Hours earlier, Lebanese President Emil Lahoud asked the United Nations not to impose the tribunal, saying it could be used “to support some Lebanese against others.”
Mr. Lahoud, who is close to the Syrian government, also said U.N. action would undermine Lebanon’s government.
Syria, which U.N. investigators have accused of instigating the assassination, also opposes a U.N.-backed tribunal.
The United States, France and Britain — key members of the Security Council — are drafting a resolution that would create the tribunal.
An initial draft could be circulated within a day or two, diplomats said yesterday.
“I only hope that the people and government and countries in the region will behave responsibly,” Mr. Ban said earlier Tuesday after lengthy discussions with Security Council members.
Underscoring divisions between pro- and anti-Syrian factions within Lebanon’s government, Prime Minister Fuad Siniora urged the council to proceed with establishing the tribunal.
He said the political impasse would make it impossible for the Lebanese government to take the necessary steps.

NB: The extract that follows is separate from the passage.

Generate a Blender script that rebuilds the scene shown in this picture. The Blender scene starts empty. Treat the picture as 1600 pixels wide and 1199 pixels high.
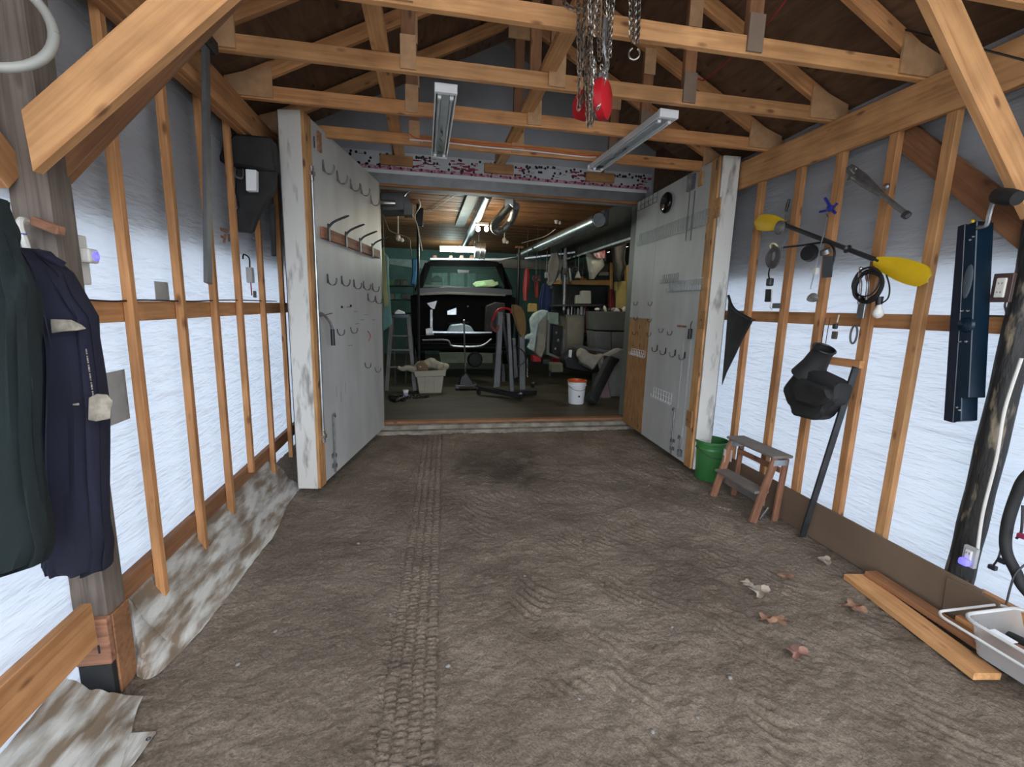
import bpy, bmesh, math, random
from mathutils import Vector, Matrix, noise
random.seed(7)
C = bpy.data.collections.new('scene'); bpy.context.scene.collection.children.link(C)
S = bpy.context.scene
# ------------------------------------------------------------------ camera
YAW, PIT, ROL = map(math.radians, (10.68312, -9.65888, 1.54139)); FPX = 704.6934
H = 1.55
cy, sy = math.cos(YAW), math.sin(YAW)
F = Vector((sy*math.cos(PIT), cy*math.cos(PIT), math.sin(PIT)))
r0 = Vector((cy, -sy, 0)); u0 = r0.cross(F)
RT = math.cos(ROL)*r0 + math.sin(ROL)*u0; UP = RT.cross(F)
O = Vector((0, 0, H))
cam = bpy.data.cameras.new('camera'); co = bpy.data.objects.new('camera', cam); C.objects.link(co)
cam.sensor_width = 36; cam.sensor_fit = 'HORIZONTAL'; cam.lens = FPX/1600*36; cam.clip_start = .02; cam.clip_end = 200
co.matrix_world = Matrix(((RT.x, UP.x, -F.x, 0), (RT.y, UP.y, -F.y, 0), (RT.z, UP.z, -F.z, H), (0, 0, 0, 1)))
S.camera = co
# ------------------------------------------------------------------ world and exposure
w = bpy.data.worlds.new('world'); S.world = w; w.use_nodes = True
nt = w.node_tree; nt.nodes['Background'].inputs[0].default_value = (.86, .92, 1, 1); nt.nodes['Background'].inputs[1].default_value = 1.6
S.view_settings.view_transform = 'Standard'; S.view_settings.look = 'None'; S.view_settings.gamma = 1
S.view_settings.use_curve_mapping = False; S.view_settings.exposure = 1.75

AX = {'x': 0, 'y': 1, 'z': 2}
def ray(px, py): return RT*((px-800)/FPX) + UP*(-(py-599.5)/FPX) + F
def at(px, py, ax, v):
    d = ray(px, py); i = AX[ax]; return O + d*((v-O[i])/d[i])
def atp(px, py, P, N):
    d = ray(px, py); return O + d*((P-O).dot(N)/d.dot(N))
V = Vector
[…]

Mr. Hariri and 22 others were killed by a massive car bomb in February 2004 in downtown Beirut, an attack so shocking that it galvanized the Lebanese people and the international community to demand Syria’s withdrawal of about 24,000 soldiers after three decades of occupation.
The Syrian government, implicated in the slayings of Mr. Hariri and dozens of other Lebanese, has flatly refused to cooperate with an international court, saying the nation would try its own citizens under its own laws.

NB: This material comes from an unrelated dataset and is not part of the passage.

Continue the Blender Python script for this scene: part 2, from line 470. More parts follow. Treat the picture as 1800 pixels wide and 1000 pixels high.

Lebanese political parties that are sympathetic to Syria also oppose a U.N. tribunal.
Regional governments and some U.N. analysts fear the imposition of the court by the Security Council could touch off a new civil war in the tense and seething Lebanon, whose communal divisions have sharpened since the war between Israel and pro-Syria Hezbollah last summer.
U.S. Ambassador Zalmay Khalilzad, who holds the rotating Security Council presidency this month, told reporters that the council must act on the wishes of the majority in Lebanon’s parliament.